The Thoroughly Modern Manager

A growing movement within the tech start-up sector, is to get rid of the managerial strata and the control and monitoring that comes with it, altogether and have the flattest possible structure. But if this a reaction against the experience of bad management, then isn’t creating better managers a more effective solution?

A manager has to be more than a co-ordinator and their tasks have to extend beyond simply reporting to the higher-ups. Their core responsibility has to be team productivity, i.e. the value that the team adds to the operation. Their brief is to make the team greater than the sum of its parts.

This has to involve smart co-ordination and balancing resources but it also means being a great personal coach with the task of developing team members; making them a more valuable employee than when the manager took over the team.

And of course the heart of good management is leadership; there isn’t enough space here to even begin to define leadership but its ultimate aim is to make people want to do better and exceed their goals. How that’s done by good managers is an innate talent that’s hard to teach.

Without a manager the administrative tasks could get done but the spark that makes a winning team would be absent. Also, in the absence of recognised authority in the team there could be conflict with natural leaders emerging and clashing with each other.

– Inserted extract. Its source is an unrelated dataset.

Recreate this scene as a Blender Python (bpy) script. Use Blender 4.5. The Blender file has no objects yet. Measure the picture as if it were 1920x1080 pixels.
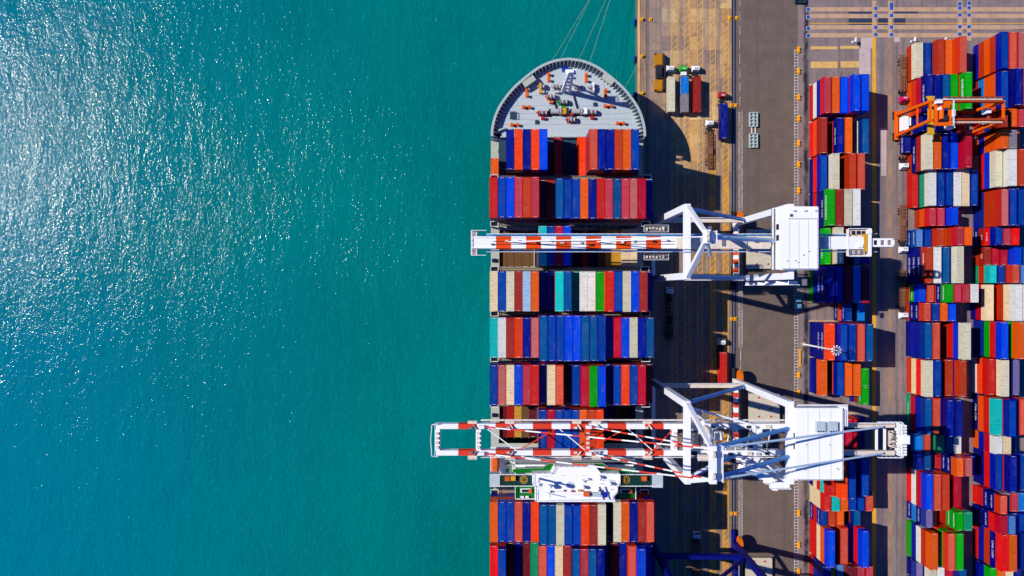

Conflict can of course lead to greater creativity but only if there’s a willingness to compromise. If this is absent then time could be wasted on bickering and the team could even split between hostile camps with restricted communication between both. A manager can resolve a conflict like this or direct it to a satisfactory end.

That Creative Spark

This brings the discussion onto another intangible but critical quality in a modern business: creativity. it’s impossible to agree on how it happens but it does. And with customers demanding more innovation at a faster rate everyone’s asking: “Do managers and control mechanisms aid or hinder creativity?” A creative intelligence pushing against organisational control might be a stimulant to creativity. And a creative team forced along a production process will check any potential damage it might do to the brand and also ensure equal input by everyone and not just a few dominant parties.

One solution could be to bring back managerial roles to those operations where they’ve been discarded but subject them to continual testing and revision. However, this could undermine a leader’s authority and management might find it difficult to manage without authority?